Design and simulation of a wire quadrupole ion trap for ion trapping and cooling

Abstract

Serving as the core device of an ion trapping system, radiofrequency ion traps are widely employed in chemical reaction dynamics, atomic and molecular physics, precise measurement, and ion spectroscopy. They can store, enrich, and cool ions down to very low temperatures in combination with a cryogenic cooler, thus greatly facilitating the following experiments, such as, high-resolution spectroscopy. In this work, we describe in detail the structural design of a radiofrequency wire quadrupole trap (w4PT) that utilizes six wire electrodes to act as one cylindrical electrode of the conventional quadrupole ion trap to simulate the hyperboloids. We simulated the electric fields and ion motion trajectories within the trap to investigate the performance of the designed w4PT, and showed that it is capable of reaching a tight confinement of ions in a small volume.

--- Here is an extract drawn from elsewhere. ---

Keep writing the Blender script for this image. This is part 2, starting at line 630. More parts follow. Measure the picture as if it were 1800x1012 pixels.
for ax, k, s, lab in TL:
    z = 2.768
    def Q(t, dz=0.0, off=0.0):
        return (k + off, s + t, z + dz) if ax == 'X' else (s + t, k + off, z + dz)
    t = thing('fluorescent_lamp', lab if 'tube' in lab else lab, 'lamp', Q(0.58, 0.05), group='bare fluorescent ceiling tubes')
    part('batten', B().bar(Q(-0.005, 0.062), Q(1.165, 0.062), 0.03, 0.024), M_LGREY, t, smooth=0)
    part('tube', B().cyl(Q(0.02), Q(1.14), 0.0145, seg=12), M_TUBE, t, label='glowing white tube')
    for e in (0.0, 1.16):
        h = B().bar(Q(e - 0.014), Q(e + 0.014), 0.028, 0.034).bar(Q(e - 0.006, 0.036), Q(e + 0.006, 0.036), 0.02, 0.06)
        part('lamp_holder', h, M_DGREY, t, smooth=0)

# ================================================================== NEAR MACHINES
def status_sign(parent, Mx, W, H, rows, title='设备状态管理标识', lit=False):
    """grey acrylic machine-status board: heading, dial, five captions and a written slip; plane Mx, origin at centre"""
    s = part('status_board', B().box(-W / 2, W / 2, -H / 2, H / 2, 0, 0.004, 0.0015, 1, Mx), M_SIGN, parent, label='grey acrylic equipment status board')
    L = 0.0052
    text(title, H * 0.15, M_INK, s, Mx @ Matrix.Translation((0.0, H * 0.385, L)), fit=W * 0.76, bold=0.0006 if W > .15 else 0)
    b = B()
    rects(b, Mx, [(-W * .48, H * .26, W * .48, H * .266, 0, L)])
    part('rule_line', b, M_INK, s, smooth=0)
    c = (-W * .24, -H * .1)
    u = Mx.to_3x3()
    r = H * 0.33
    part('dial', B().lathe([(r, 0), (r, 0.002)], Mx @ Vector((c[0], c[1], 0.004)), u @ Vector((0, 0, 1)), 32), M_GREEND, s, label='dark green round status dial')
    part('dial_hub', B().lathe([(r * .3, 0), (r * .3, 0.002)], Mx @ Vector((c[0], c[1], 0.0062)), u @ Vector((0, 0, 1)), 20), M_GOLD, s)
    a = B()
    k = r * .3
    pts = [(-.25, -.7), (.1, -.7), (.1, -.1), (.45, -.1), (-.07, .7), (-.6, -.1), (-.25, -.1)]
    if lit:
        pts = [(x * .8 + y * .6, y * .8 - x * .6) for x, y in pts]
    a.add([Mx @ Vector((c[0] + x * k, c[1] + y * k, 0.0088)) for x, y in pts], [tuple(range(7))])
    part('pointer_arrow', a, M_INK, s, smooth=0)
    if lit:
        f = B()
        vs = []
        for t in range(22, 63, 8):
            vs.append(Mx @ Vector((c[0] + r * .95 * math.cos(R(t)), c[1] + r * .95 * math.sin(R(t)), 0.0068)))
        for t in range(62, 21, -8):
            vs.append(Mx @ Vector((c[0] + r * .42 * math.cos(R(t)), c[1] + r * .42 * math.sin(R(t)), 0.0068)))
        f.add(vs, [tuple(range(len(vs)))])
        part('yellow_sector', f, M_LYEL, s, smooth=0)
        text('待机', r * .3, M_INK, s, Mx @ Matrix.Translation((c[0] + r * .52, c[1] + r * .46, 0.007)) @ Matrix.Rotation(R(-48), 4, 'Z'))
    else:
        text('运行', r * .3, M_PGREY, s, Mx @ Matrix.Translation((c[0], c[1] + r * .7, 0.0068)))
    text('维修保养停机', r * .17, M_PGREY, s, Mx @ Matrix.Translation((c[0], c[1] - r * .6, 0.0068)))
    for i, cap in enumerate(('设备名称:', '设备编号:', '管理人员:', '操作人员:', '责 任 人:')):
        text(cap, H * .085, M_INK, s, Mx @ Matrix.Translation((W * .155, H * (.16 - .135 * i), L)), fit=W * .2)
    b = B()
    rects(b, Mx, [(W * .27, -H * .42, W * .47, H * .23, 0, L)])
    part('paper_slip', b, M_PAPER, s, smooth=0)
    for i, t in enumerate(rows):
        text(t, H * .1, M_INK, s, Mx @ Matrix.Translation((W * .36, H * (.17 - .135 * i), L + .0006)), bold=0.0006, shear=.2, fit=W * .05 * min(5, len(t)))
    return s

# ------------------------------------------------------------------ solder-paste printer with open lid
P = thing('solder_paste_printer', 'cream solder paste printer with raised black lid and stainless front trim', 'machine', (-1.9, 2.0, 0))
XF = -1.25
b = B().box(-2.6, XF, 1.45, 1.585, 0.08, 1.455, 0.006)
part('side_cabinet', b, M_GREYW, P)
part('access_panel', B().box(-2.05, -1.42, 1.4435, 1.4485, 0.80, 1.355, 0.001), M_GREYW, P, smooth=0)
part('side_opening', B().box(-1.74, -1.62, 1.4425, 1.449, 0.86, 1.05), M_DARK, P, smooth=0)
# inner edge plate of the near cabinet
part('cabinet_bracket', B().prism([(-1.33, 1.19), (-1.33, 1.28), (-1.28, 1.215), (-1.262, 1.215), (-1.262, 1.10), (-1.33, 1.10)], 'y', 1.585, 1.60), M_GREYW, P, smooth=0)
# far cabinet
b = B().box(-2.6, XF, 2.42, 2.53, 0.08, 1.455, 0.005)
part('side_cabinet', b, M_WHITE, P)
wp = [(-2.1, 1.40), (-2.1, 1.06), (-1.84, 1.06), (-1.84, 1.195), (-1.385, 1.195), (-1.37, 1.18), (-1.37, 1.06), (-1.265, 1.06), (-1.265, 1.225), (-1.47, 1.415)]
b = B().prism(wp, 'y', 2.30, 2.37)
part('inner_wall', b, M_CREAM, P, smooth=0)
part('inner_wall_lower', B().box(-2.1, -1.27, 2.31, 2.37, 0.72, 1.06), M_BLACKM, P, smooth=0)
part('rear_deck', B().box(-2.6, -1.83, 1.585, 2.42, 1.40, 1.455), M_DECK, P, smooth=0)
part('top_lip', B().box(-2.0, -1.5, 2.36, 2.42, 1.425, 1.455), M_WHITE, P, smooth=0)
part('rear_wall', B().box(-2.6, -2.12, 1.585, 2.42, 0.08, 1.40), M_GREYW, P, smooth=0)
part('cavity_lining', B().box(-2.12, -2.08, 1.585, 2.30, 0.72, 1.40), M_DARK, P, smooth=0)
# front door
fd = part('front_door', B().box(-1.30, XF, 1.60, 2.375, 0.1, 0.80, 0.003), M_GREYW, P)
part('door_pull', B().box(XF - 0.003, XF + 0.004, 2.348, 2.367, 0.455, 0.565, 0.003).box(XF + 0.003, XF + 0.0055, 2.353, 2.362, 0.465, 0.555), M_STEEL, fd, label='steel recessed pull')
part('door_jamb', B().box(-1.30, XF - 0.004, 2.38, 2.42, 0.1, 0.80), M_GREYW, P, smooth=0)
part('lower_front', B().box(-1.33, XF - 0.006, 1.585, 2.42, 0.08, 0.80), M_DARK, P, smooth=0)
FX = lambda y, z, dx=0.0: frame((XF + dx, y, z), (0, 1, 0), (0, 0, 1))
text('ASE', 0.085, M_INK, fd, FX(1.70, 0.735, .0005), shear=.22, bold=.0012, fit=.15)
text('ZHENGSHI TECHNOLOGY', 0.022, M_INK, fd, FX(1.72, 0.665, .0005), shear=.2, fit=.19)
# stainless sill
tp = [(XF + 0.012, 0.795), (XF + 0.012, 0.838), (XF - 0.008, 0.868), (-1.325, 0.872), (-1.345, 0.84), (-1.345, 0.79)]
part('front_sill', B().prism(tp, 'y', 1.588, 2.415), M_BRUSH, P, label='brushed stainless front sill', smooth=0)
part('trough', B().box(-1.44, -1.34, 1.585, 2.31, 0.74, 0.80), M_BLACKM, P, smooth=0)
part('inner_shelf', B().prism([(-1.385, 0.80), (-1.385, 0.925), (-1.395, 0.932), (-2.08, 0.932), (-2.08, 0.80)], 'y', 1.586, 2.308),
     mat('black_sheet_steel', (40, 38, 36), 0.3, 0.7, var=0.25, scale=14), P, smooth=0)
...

We also conducted the heat transfer simulations based on the designed supporting platform for the trap, and the chosen materials for the electrodes, trap cavity, and printed circuit boards for installing the electrodes. The simulated temperature distributions showed that the current trap could cool ions to a low temperature below 5 K using a helium cryogenic cooler. This work shall be helpful for the development of ion trap technology to be employed in high-precision spectroscopy.